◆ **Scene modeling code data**

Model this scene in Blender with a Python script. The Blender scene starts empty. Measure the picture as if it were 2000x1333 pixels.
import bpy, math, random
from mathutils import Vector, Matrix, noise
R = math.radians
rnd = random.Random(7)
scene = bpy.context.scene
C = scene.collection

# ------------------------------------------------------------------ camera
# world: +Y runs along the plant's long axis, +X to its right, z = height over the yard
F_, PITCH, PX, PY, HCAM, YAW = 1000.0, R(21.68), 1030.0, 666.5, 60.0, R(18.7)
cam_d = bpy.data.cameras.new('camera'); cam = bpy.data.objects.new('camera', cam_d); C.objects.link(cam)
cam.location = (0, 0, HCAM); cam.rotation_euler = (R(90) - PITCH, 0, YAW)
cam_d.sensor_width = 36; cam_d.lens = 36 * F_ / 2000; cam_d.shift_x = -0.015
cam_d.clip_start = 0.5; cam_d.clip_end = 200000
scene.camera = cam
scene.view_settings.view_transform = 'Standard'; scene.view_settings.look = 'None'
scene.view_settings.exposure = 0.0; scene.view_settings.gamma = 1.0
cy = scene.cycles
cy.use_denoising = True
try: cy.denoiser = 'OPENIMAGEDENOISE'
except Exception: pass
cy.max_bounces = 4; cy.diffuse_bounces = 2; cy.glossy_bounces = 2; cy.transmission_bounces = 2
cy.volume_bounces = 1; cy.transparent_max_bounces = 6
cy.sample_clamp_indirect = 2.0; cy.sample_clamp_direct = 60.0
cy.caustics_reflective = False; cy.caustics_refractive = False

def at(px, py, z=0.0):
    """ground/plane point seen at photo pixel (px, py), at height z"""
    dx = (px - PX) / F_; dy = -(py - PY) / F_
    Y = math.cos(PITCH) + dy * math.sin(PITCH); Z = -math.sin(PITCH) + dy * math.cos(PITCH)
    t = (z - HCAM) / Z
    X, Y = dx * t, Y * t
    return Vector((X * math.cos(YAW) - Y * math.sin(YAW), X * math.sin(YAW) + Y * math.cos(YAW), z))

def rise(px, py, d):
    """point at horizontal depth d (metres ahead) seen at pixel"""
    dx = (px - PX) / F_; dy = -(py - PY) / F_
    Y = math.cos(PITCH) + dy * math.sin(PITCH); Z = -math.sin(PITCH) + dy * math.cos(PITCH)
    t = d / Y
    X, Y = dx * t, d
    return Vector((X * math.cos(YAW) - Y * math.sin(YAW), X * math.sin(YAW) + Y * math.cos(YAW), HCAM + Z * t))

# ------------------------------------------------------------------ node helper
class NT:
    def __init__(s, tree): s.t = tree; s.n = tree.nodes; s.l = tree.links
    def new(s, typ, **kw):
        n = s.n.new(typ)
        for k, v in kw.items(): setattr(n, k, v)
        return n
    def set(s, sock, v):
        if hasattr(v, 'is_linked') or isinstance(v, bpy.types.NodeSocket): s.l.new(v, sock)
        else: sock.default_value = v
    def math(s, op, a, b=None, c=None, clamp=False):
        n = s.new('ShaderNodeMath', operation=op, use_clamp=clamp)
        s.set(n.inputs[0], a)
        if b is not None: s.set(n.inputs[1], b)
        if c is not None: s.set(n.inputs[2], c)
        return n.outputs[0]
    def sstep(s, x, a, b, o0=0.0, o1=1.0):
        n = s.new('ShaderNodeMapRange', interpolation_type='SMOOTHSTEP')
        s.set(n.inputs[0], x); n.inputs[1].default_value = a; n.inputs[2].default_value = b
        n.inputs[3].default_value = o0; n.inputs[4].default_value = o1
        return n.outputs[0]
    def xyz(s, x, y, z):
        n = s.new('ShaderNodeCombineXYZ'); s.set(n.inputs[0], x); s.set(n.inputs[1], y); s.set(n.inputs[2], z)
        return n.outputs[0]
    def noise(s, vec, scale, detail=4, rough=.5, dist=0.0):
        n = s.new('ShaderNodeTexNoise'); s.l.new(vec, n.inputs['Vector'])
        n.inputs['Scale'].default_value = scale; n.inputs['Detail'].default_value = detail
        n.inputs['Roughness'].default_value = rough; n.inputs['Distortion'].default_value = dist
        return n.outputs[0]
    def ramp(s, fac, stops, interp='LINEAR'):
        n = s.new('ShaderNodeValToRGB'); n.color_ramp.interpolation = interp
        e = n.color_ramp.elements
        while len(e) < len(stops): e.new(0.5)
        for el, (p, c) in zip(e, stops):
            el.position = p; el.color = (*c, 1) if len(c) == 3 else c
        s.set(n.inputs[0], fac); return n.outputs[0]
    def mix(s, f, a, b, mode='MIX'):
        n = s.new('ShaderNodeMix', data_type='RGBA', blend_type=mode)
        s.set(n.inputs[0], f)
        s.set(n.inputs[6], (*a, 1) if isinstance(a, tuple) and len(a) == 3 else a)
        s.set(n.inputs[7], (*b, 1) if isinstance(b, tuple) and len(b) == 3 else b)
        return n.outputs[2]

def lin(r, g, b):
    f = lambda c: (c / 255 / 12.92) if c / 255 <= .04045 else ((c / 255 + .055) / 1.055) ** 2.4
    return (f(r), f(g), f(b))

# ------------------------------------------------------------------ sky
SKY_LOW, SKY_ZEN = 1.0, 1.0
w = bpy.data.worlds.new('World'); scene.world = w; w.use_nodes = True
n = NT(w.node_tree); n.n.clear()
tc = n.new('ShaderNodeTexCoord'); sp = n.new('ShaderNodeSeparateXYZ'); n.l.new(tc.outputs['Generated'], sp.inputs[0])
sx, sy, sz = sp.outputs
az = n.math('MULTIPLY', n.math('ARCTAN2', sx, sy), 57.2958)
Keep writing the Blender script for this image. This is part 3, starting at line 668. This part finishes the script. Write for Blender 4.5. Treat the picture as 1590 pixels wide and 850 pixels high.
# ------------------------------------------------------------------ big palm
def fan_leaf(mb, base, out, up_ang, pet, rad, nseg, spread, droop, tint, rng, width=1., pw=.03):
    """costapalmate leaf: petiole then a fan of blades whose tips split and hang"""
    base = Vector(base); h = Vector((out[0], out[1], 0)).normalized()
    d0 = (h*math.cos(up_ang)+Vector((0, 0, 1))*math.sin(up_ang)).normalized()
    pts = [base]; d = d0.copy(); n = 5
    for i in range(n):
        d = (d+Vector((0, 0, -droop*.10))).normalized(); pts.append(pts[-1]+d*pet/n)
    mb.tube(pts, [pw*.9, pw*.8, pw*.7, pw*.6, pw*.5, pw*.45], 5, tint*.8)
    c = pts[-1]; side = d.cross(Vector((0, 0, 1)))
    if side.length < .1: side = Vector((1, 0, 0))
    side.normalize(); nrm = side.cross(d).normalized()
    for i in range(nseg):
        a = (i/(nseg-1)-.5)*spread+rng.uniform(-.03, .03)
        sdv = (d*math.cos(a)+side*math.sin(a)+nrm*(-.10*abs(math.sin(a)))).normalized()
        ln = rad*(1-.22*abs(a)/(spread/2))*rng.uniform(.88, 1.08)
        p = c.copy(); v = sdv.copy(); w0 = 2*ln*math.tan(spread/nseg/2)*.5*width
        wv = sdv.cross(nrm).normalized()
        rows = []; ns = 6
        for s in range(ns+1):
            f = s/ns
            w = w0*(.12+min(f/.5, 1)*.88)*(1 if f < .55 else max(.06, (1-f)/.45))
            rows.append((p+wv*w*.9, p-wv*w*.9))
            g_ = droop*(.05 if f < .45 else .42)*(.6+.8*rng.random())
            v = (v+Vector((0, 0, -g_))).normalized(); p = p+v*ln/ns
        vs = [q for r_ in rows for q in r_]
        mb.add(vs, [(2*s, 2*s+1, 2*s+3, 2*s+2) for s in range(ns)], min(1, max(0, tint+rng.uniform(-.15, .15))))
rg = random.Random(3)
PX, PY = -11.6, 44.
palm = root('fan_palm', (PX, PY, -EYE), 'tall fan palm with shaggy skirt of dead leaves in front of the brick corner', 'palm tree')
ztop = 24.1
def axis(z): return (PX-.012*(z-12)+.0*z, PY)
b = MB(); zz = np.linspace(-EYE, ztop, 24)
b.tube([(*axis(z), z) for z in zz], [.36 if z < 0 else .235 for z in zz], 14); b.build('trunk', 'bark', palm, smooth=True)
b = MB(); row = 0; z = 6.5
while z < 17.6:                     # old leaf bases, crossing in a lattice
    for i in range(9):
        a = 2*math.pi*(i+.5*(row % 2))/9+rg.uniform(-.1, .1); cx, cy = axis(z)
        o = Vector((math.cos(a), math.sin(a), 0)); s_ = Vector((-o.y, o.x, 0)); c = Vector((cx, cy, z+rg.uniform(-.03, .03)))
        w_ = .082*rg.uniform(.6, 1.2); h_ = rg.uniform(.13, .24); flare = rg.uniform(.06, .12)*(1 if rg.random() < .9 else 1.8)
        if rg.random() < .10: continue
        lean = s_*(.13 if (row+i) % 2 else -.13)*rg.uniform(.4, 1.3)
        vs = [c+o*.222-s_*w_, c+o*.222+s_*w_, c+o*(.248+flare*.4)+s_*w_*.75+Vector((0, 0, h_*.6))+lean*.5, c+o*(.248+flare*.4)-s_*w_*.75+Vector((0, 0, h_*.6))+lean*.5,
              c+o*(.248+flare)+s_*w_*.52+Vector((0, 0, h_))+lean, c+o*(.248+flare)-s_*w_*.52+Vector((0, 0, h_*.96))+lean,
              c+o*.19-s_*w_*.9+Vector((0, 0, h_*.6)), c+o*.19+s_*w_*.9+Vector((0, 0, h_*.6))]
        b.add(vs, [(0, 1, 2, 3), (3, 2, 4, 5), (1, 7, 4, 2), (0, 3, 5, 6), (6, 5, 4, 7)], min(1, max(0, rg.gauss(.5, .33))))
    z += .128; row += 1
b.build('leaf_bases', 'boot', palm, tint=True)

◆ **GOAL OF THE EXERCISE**
From the very first line of the data through the line with "C = scene.collection" in it, please reproduce each line exactly and output nothing more.

◆ **WRITTEN ANSWER**
Model this scene in Blender with a Python script. The Blender scene starts empty. Measure the picture as if it were 2000x1333 pixels.
import bpy, math, random
from mathutils import Vector, Matrix, noise
R = math.radians
rnd = random.Random(7)
scene = bpy.context.scene
C = scene.collection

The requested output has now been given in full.